If you live in the New York City area, you’re probably aware that oldies station WCBS-FM changed format several weeks ago and is now Jack-FM. The local media have picked up on the station’s new so-called random format, which means that you can hear Erasure, Twisted Sister, and Elvis Presley within any given half-hour. And they’ve given lots of play to the protests of the old ‘CBS listeners.
But I haven’t read anything about the switch in marketing tenor. ‘CBS positioned itself as eager to please–like most radio stations and most major brands. But Jack doesn’t seem to care if its audience likes it or not–witness the tagline, “Playing what we want.”

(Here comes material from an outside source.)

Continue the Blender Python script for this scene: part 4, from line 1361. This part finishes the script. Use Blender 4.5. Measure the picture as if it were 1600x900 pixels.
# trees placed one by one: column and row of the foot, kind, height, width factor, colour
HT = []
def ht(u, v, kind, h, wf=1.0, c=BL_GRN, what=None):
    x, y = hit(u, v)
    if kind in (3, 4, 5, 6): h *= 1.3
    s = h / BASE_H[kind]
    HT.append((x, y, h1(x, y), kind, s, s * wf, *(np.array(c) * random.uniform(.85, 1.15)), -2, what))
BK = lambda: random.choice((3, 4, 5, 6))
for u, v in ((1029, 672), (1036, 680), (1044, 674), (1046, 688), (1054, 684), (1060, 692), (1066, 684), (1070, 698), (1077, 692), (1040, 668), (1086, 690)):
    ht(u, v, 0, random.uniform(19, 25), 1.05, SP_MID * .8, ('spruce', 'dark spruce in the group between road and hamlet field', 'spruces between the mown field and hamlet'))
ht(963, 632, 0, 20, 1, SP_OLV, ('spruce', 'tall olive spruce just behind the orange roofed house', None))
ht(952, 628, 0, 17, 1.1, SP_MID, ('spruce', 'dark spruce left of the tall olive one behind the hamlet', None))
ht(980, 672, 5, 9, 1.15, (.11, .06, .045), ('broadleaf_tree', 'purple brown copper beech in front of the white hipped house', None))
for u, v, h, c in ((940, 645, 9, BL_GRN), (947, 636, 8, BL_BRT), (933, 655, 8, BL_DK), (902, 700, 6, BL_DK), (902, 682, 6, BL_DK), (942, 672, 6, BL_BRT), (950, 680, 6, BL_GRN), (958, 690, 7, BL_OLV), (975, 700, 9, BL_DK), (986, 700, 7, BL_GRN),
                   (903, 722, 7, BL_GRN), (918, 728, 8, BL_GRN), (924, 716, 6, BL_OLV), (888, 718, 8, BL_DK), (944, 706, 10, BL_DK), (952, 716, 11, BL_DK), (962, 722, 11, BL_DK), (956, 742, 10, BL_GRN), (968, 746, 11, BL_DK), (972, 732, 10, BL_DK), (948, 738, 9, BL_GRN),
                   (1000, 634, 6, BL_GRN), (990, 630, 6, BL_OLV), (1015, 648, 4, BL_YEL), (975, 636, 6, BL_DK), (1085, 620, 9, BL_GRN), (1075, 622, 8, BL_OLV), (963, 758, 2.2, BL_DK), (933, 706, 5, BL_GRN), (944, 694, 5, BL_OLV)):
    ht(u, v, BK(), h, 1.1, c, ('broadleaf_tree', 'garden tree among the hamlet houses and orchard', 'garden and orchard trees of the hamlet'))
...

The on-air interstitials, voiced not by DJs but by an unknown and insufferably snarky voice, have the same underlying message: I don’t care whether you like this station or not, so long as I like it. One spot went so far as to say “You can’t choose the songs, but we will give you some say over the commercials.”
It’s certainly a distinctive approach. But given that radio is often considered the most personal of the mass media, will it be an effective one? Perhaps Jack is going after the Groucho Marx contingent, those who wouldn’t belong to any club that would have them, or after those lovelorn singles who are attracted only to men and women who reject them.
Personally, the last thing I want to hear as I drive from work, where I’ve spent much of the day answering the demands of bosses and customers, to my home, where I’ll spend much of the evening answering the demands of my family, is a disembodied voice from the radio telling me that it doesn’t care what I want. Whatever happened to slogans like “Have it your way”?